Au delà de cet échec, Cercas raconte la transition démocratique, expliquant que c’est un pacte de mémoire et non un pacte d’oubli, comme on le croit trop souvent, qui a sauvé l’Espagne du franquisme : les vaincus de la guerre civile renonçaient à demander des comptes et en contrepartie les vainqueurs acceptaient un régime démocratique. « On n’oublie rien mais on contourne le passé. » Par son geste souverain Adolfo Suarez, « mélange de Rubempré, de Frédéric Moreau et de Julien Sorel » ne « se rachetait pas seulement lui-même mais tout un peuple » de sa collaboration massive avec le franquisme.

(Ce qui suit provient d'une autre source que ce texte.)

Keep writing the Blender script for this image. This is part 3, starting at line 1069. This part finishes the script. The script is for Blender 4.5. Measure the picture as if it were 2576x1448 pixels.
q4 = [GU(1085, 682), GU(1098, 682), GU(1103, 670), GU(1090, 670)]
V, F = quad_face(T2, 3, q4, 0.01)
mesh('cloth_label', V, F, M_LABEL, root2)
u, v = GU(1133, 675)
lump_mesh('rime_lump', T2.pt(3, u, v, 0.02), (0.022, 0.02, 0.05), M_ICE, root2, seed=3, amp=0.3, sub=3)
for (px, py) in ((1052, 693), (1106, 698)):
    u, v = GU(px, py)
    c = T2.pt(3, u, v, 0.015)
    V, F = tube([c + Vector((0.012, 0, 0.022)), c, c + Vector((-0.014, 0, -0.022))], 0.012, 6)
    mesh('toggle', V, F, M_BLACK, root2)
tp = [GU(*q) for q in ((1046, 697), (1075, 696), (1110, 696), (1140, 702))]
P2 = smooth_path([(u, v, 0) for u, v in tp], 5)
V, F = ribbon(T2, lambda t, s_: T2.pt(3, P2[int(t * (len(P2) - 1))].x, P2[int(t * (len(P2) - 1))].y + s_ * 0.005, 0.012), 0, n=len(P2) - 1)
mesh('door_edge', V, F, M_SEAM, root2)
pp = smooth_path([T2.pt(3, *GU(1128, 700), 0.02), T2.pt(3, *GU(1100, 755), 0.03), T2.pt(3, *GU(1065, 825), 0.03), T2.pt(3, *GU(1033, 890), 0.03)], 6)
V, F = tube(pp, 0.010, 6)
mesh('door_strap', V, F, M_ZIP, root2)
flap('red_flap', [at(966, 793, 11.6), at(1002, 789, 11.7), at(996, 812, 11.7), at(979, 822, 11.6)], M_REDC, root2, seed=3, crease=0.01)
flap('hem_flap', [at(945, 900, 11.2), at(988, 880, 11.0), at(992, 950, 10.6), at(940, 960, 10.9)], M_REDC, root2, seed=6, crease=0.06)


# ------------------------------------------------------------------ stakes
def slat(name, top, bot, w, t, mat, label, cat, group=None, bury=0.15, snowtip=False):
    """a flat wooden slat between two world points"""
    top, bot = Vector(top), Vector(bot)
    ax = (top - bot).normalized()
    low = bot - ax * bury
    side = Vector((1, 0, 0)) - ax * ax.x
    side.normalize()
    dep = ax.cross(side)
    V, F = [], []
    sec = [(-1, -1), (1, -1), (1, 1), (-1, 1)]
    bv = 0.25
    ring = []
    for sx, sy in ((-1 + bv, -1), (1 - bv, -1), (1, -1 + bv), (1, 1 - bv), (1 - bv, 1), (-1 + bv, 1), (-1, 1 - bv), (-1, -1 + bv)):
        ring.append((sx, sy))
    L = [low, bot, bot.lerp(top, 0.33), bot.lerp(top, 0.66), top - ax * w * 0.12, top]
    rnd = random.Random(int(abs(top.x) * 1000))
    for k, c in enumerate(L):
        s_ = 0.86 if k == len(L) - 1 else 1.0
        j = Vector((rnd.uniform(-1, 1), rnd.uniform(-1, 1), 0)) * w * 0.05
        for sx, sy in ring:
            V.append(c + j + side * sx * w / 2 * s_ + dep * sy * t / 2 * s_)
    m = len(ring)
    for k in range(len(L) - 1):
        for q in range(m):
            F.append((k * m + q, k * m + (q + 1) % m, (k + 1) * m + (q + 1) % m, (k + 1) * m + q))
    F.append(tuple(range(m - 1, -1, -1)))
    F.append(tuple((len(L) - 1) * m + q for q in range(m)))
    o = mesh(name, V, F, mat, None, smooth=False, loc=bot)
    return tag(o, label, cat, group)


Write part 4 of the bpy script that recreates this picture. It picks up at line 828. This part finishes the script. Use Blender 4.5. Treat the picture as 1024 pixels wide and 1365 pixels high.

Ce livre est captivant, riche d’informations, de réflexions sur le pouvoir, l’image, la stratégie pour prendre et garder le pouvoir. Il fait le récit d’un moment qui fut bien plus complexe et difficile qu’on ne l’imagine aujourd’hui. Le complot du 23 février 1981 ne fut pas une pantalonnade mais un vrai risque pour la démocratie. Ce livre est riche aussi de portraits subtilement cernés, de la description d’une époque et d’un pays qui n’est pas encore totalement sorti de son autarcie mentale tant la peur peut vite revenir.
Le brio du style allie la subtilité à l’intelligence du récit et à la finesse de la réflexion.
C’est un livre où l’émotion personnelle est sous-jacente et je pense aux dernières pages où Cercas évoque son père avec une retenue et une compréhension bouleversantes.
C’est enfin un livre d’espoir car c’est du 22 février 1981 qu’on peut dater la vraie fin de la guerre civile espagnole.